Cam Kos targets illegal dumping

Cam Kos believes there's a fraction of Whitehorse's population whose voice isn't being heard when it comes to municipal politics.

Cam Kos believes there’s a fraction of Whitehorse’s population whose voice isn’t being heard when it comes to municipal politics.

It’s one of the main reasons the 46-year-old manager with the Department of Highways and Public Works is running for a seat on Whitehorse city council in the upcoming municipal election.

Kos also ran in the 2012 election, receiving 916 votes.

“You hear people around town chatting about some of the (city council) decisions,” he said.

“But they don’t publicly speak up about them. I think a lot of people have lost hope that they can make a difference.

“I want to try and bring back that hope.”

For example, Kos questions the city’s decision to spend $56 million over the next three years to build two new headquarters for its staff.

He said he’s concerned about whether the city has taken enough care of the buildings it plans on tearing down.

“If we’re just going to build more and let them run down, are we learning anything from this?”

If elected, Kos also wants to tackle the issue of illegal dumping.

He believes the city should focus on cleaning up hot spots such as McIntyre Creek, where people dump kitchen appliances and bikes, he said.

“Let’s focus on that stuff rather than worrying about whether people are putting organic matter into their garbage cans.”

Last month, two city employees began looking into people’s bins to make sure residents are separating garbage from compostables.

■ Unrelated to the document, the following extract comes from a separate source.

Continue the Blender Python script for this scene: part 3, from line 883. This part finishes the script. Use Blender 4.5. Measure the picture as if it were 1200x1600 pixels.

Kos said the pair would be better put to use if they were cleaning up certain areas of the city. If the tipping fees at the Whitehorse landfill were lower, Kos said, then fewer people would be taking their garbage to the Marsh Lake or Mount Lorne landfills.

“We’re not solving the problem, just diverting it,” he said.

“To me it gets to the point where we have to make the dump no cost, so let’s look at the option of having no tipping fee there.”

Tipping fees at the Whitehorse landfill increased on Feb. 1 this year, from $87 to $94 a tonne.

Originally from Saskatchewan, Kos moved to the North in 1991. He’s lived in Whitehorse for the past five years.

Kos is the manager of transportation and communications for the supply services branch of Highways and Public works. His duties include managing the government’s fleet of vehicles.

In 2011, he ran for the NDP nomination in Porter Creek Centre but lost to Jean-Francois Des Lauriers.

In the past, Kos has also held positions with Correctional Service Canada, Environment Canada and the Department of Education in the Northwest Territories.

The municipal election will take place on Oct. 15.